Shares in major Norwegian fertilizer producer Yara International ASA soared in price on Tuesday after the company confirmed it was in merger discussions with the US fertilizer firm CF Industries. Analysts called the merger “a good match,” while speculation flew over whether Yara would lose its home base in Oslo, its new incoming Norwegian chief executive, or both.
Norwegian politicians strive to keep the country’s large companies based in Norway, but in this case it may be an expensive proposition. The state currently holds 36.2 percent of Yara’s stock, but that stake stands to be diluted considerably if a merger with CF Industries goes through. Norwegian Broadcasting (NRK) reported that in order for the state to maintain so-called “negative control” of the merged company, it would need to buy up many shares at a cost of billions of kroner.
“We are aware there has been dialogue between the two companies, but stress that we haven’t taken a position (on a prospective merger),” Trond Viken, spokesman for the government ministry for business and trade, told NRK.
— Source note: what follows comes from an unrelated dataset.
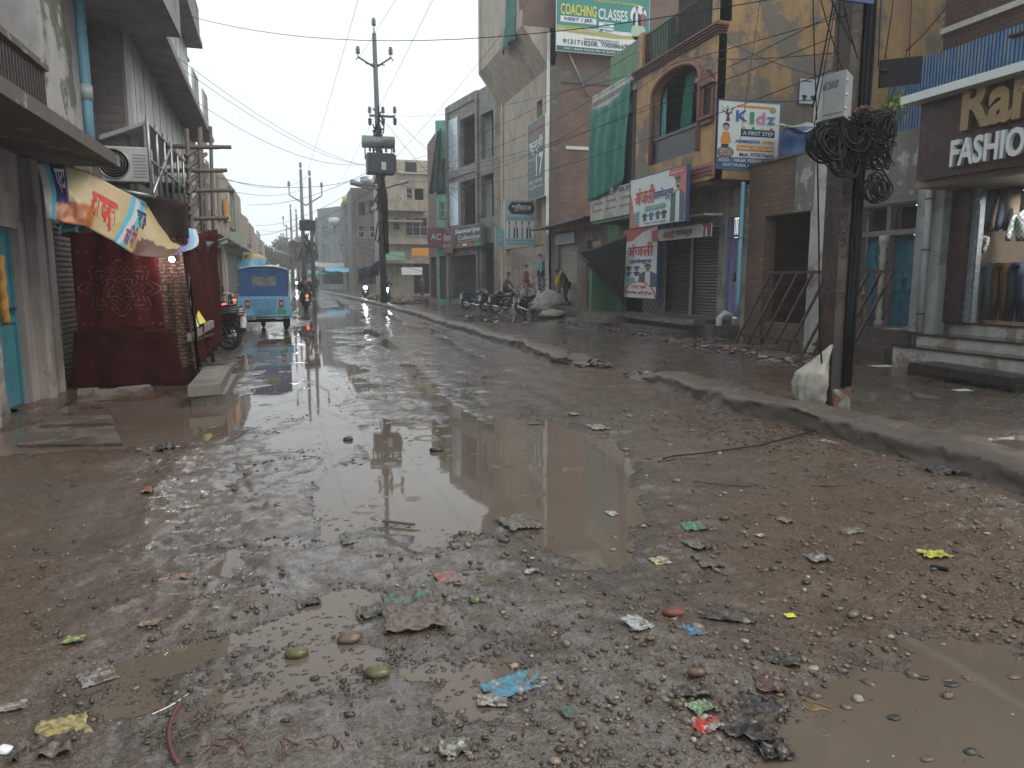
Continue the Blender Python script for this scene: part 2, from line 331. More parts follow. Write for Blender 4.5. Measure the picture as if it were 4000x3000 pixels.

CF Industries is based in Deerfield, Illinois, just outside of Chicago. Like Yara, it’s fairly new as a stock-listed company, going public in 2005 while Yara was spun off from Norwegian industrial concern Norsk Hydro as a separately publicly traded firm in 2004. It’s smaller than Yara, with 2,800 employees mostly in the US compared to Yara’s nearly 10,000 worldwide. The two companies are valued rather closely, though, with CF at the equivalent of NOK 78 billion and Yara at NOK 94 billion, according to DN. Yara’s annual revenues are more than double CF’s, but CF is more profitable.
Yara is emerging from a major bribery scandal that ultimately resulted in the upcoming replacement of its chief executive, Jørgen Ole Haslestad, who’ll need to testify at the looming trials of Yara’s former executives who have been indicted for corruption. Norsk Hydro’s chief executive, Svein Richard Brandtzæg, is due to take over as Yara’s boss in February. If Yara’s biggest shareholder (the state) demands as expected for the merged company’s headquarters to be in Oslo, it may need to compromise, however, on the issue of whether the combined firm would also get a Norwegian CEO. The merger, billed as a “merger of equals,” thus may lead to CF’s CEO or another American taking over.
Analysts positive, investors drive up share prices
As speculation flew, officials at both Yara and CF stressed that the merger talks were “at an early stage, and there can be no assurances that these discussions will result in any transaction.” Analysts, though, were already positive, as were investors who drove Yara’s share price by as much as 7-9 percent during the course of the day.
“Yara has broad distribution on a worldwide basis, but lacks production capacity at low cost levels,” Per Haagensen, an analyst at RS Platou Markets told the website for Dagens Næringsliv, dn.no. “CF doesn’t have the same distribution network, but produces fertilizer much more cheaply (than Yara).”
Haagensen pointed out that the two companies are familiar with one another and already have a joint venture in Great Britain. Yara also has been searching for better entry to the North American market and more production capacity, which CF can provide.
Eirik Melle, analyst at Danske Bank Market, told dn.no that the corporate headquarters issue will be important, and that Oslo may have an advantage. Yara’s organization is more “complicated” than CF’s, making it more logical to keep it intact.
When trading of CF shares opened Tuesday morning in the US, prices initially jumped 3.19 percent, after falling the day before, indicating that CF’s investors also viewed a possible merger as positive.